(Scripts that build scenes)
------------------------------------------------------------------------

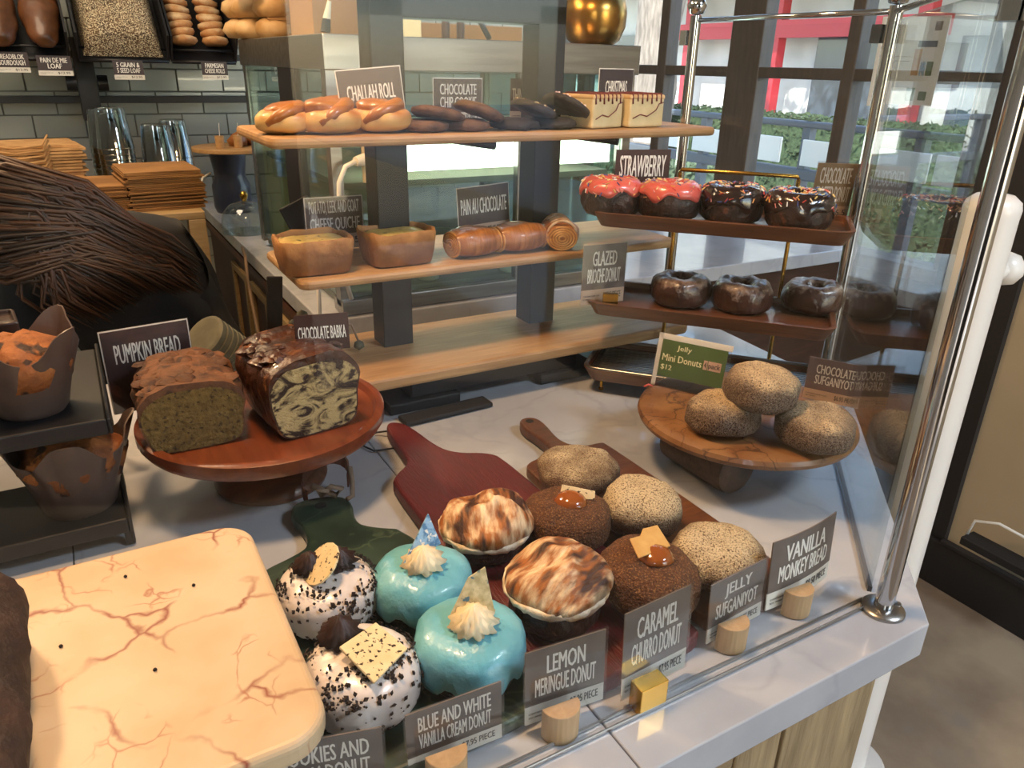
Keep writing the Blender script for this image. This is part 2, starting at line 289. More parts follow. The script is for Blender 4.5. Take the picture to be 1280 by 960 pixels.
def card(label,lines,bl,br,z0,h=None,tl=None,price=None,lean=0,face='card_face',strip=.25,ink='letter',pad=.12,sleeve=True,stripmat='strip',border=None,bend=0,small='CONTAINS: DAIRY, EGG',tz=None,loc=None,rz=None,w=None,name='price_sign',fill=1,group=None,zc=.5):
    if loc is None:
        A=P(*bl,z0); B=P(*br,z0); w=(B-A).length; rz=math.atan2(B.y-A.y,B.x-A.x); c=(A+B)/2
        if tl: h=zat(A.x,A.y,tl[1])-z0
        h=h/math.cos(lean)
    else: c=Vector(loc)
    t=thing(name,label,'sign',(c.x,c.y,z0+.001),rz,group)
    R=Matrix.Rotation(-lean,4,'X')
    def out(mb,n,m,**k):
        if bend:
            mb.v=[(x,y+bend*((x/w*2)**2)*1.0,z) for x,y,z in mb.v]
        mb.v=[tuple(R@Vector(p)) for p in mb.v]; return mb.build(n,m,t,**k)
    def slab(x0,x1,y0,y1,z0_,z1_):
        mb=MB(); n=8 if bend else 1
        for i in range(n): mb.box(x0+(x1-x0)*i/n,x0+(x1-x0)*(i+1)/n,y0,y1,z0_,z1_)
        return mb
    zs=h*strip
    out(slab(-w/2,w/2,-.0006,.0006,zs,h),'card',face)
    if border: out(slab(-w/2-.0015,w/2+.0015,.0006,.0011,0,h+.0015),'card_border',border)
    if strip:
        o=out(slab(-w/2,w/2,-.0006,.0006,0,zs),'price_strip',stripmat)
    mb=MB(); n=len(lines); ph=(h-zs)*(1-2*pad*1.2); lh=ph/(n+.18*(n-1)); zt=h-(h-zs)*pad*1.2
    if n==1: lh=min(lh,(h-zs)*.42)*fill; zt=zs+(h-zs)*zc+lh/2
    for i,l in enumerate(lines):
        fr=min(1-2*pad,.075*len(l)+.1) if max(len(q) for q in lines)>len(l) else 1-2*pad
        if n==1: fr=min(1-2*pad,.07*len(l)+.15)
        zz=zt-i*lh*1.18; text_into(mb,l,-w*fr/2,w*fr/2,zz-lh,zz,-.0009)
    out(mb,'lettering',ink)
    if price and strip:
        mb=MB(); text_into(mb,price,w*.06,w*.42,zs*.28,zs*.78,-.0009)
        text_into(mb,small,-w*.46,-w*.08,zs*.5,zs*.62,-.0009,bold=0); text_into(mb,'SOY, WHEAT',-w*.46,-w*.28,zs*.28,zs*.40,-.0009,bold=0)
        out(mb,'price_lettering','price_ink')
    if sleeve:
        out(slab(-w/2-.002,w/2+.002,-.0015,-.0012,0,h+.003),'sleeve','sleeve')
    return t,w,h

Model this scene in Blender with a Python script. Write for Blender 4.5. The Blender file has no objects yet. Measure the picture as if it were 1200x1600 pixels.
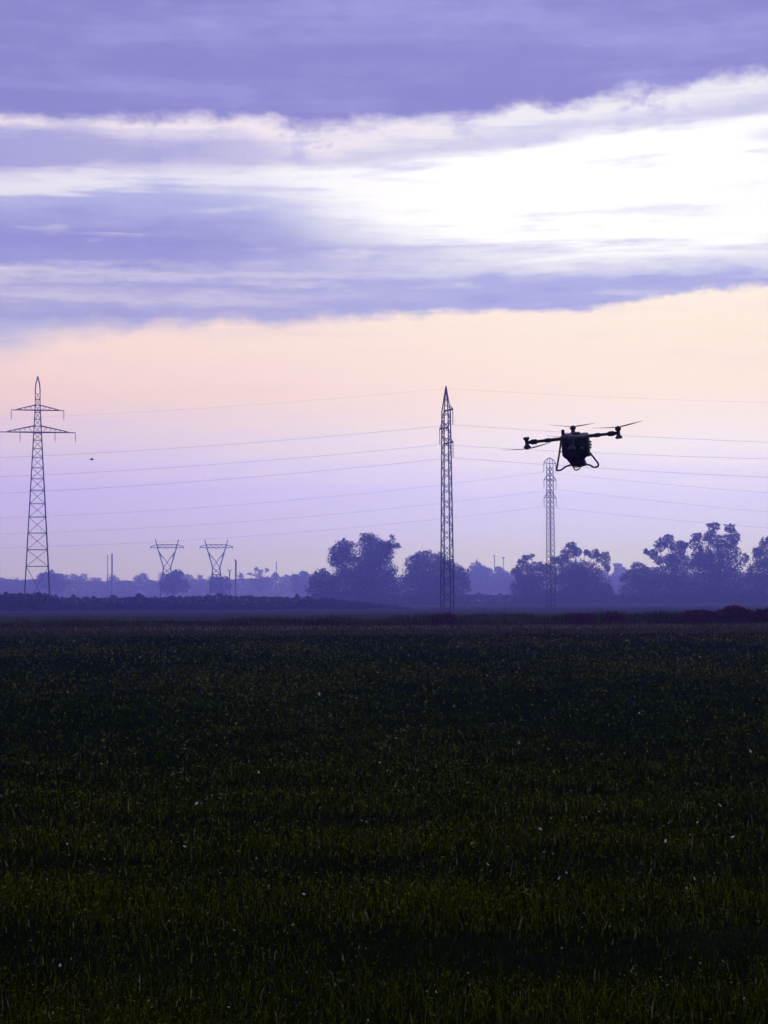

------------------------------------------------------------------------

Make a verbatim copy of all the entries and strip out the pictures.

#### [Reply to the exercise]
Keep writing the Blender script for this image. This is part 2, starting at line 289. More parts follow. The script is for Blender 4.5. Take the picture to be 1280 by 960 pixels.
def card(label,lines,bl,br,z0,h=None,tl=None,price=None,lean=0,face='card_face',strip=.25,ink='letter',pad=.12,sleeve=True,stripmat='strip',border=None,bend=0,small='CONTAINS: DAIRY, EGG',tz=None,loc=None,rz=None,w=None,name='price_sign',fill=1,group=None,zc=.5):
    if loc is None:
        A=P(*bl,z0); B=P(*br,z0); w=(B-A).length; rz=math.atan2(B.y-A.y,B.x-A.x); c=(A+B)/2
        if tl: h=zat(A.x,A.y,tl[1])-z0
        h=h/math.cos(lean)
    else: c=Vector(loc)
    t=thing(name,label,'sign',(c.x,c.y,z0+.001),rz,group)
    R=Matrix.Rotation(-lean,4,'X')
    def out(mb,n,m,**k):
        if bend:
            mb.v=[(x,y+bend*((x/w*2)**2)*1.0,z) for x,y,z in mb.v]
        mb.v=[tuple(R@Vector(p)) for p in mb.v]; return mb.build(n,m,t,**k)
    def slab(x0,x1,y0,y1,z0_,z1_):
        mb=MB(); n=8 if bend else 1
        for i in range(n): mb.box(x0+(x1-x0)*i/n,x0+(x1-x0)*(i+1)/n,y0,y1,z0_,z1_)
        return mb
    zs=h*strip
    out(slab(-w/2,w/2,-.0006,.0006,zs,h),'card',face)
    if border: out(slab(-w/2-.0015,w/2+.0015,.0006,.0011,0,h+.0015),'card_border',border)
    if strip:
        o=out(slab(-w/2,w/2,-.0006,.0006,0,zs),'price_strip',stripmat)
    mb=MB(); n=len(lines); ph=(h-zs)*(1-2*pad*1.2); lh=ph/(n+.18*(n-1)); zt=h-(h-zs)*pad*1.2
    if n==1: lh=min(lh,(h-zs)*.42)*fill; zt=zs+(h-zs)*zc+lh/2
    for i,l in enumerate(lines):
        fr=min(1-2*pad,.075*len(l)+.1) if max(len(q) for q in lines)>len(l) else 1-2*pad
        if n==1: fr=min(1-2*pad,.07*len(l)+.15)
        zz=zt-i*lh*1.18; text_into(mb,l,-w*fr/2,w*fr/2,zz-lh,zz,-.0009)
    out(mb,'lettering',ink)
    if price and strip:
        mb=MB(); text_into(mb,price,w*.06,w*.42,zs*.28,zs*.78,-.0009)
        text_into(mb,small,-w*.46,-w*.08,zs*.5,zs*.62,-.0009,bold=0); text_into(mb,'SOY, WHEAT',-w*.46,-w*.28,zs*.28,zs*.40,-.0009,bold=0)
        out(mb,'price_lettering','price_ink')
    if sleeve:
        out(slab(-w/2-.002,w/2+.002,-.0015,-.0012,0,h+.003),'sleeve','sleeve')
    return t,w,h

Model this scene in Blender with a Python script. Write for Blender 4.5. The Blender file has no objects yet. Measure the picture as if it were 1200x1600 pixels.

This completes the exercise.